Alors que la plateforme de livraison de repas Deliveroo vient d’écoper d’une condamnation pour travail dissimulé ce jeudi 6 février, à Paris, le CLAP (Collectif de Livreurs Autonomes Parisiens) lance ce mercredi un appel au boycott pour la Saint-Valentin, afin d’obtenir une réponse aux revendications des livreurs qui dénoncent la précarité grandissante de la profession.
C’est une première en France. La plateforme de livraison de repas Deliveroo a été condamnée par le conseil des prud’hommes de Paris pour travail dissimulé. Cette décision fait suite à la requalification du contrat de prestation de service d’un de ses coursiers en contrat de travail. “Cette condamnation est une bonne nouvelle pour tous les livreurs, ils peuvent se dire que c’est désormais possible de gagner face à Deliveroo”, affirme Maître Kevin Mention lors d’une conférence de presse, ce mercredi. L’avocat au Barreau de Paris a défendu le premier livreur qui a vu son contrat de prestation de service requalifié en contrat de salarié par les prud’hommes.
Une première victoire judiciaire en forme d’espoir
Le 6 février dernier, après quatre années de procédure, la sentence est tombée : la plate-forme de repas est condamnée à verser 30 000 euros au livreur. Tout commence en 2016, lorsqu’un livreur après avoir travaillé 6 mois au sein de l’entreprise décide de l’attaquer en justice pour “salariat déguisé”. “Mon client s’est rendu compte qu’il avait tous les inconvénients d’un salarié, subordination, contrôle des horaires mais sans en avoir les avantages : pas de protection sociale, pas de congé payé” rappelle l’avocat.
Cette accusation de salariat déguisé n’est pas l’apanage de la seule plateforme Deliveroo. D’autres travailleuses et travailleurs en font aussi les frais dans des entreprises comme Uber ou Foodora. “Ce sont des combats qui peuvent se mener sur plusieurs années, mais maintenant que Deliveroo a été condamné une première fois, tout devrait aller plus vite”, assure Maître Kevin Mention.
Invitée par les organisateur.ices de la conférence de presse, Barbara Gomes est assistante parlementaire et docteure en droit, spécialiste des plateformes numériques. “Le fait que Deliveroo ai été condamné alors que l’entreprise est encore en activité va forcément l’obliger à changer ses pratiques”. Cette spécialiste des plateformes numériques insiste sur l’intentionnalité de l’employeur pointée par la justice. “Le délit de travail dissimulé implique le caractère intentionnel dans le comportement de la plateforme”. Une première condamnation qui intervient alors qu’une instance au pénal est également en cours contre la plateforme de livraison.

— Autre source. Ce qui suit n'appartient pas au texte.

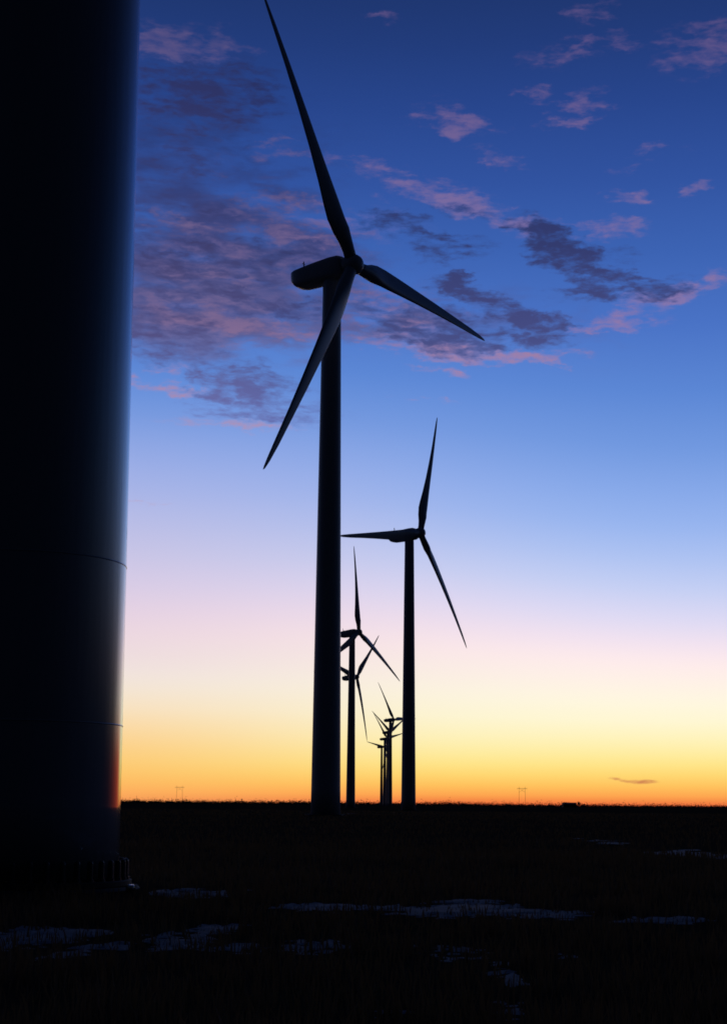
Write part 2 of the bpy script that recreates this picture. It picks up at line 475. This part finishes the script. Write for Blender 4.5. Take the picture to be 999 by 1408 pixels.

“La liberté de travailler à Deliveroo est factice”
Une première qui ne satisfait pas pleinement les livreur.ses mobilisé.es contre la précarité de leur statut. “Il arrive que nous puissions travailler seulement 10h par semaine. Deliveroo peut nous sanctionner de ne pas avoir travaillé à telle date peut nous infliger un plafond maximum d’heures très bas. Ce qui nous met en difficulté financière. La liberté de travailler à Deliveroo est très factice”, explique Jérôme Pimot du Collectif des Livreurs Autonomes de Paris (CLAP).
Né en 2017, ce collectif de livreur.ses autonomes veut se transformer en syndicat pour défendre davantage les travailleuses et travailleurs. “Nous souhaitons des réponses concernant la tarification, la distance des courses ou encore la mise en place d’instance de dialogue” détaille Jérôme Pimot, qui reproche un dialogue de sourd avec la plateforme de livraison.
Pour obtenir ces réponses, les livreur.ses du CLAP appellent à une action de blocage de l’usine Deliveroo à Saint-Ouen (93), lors de la Saint-Valentin, ce vendredi 14 février. La date ne doit rien au hasard, il s’agit d’une journée où les commandes sont traditionnellement élevées et les livreurs et livreuses, particulièrement sollicité.es. Le collectif appelle également les consommatrices et consommateurs au boycott de Deliveroo jusqu’à avoir obtenu les réponses attendues.
Un reportage d’Auriane Duroch. Photo de Une : Laury-Anne Cholez.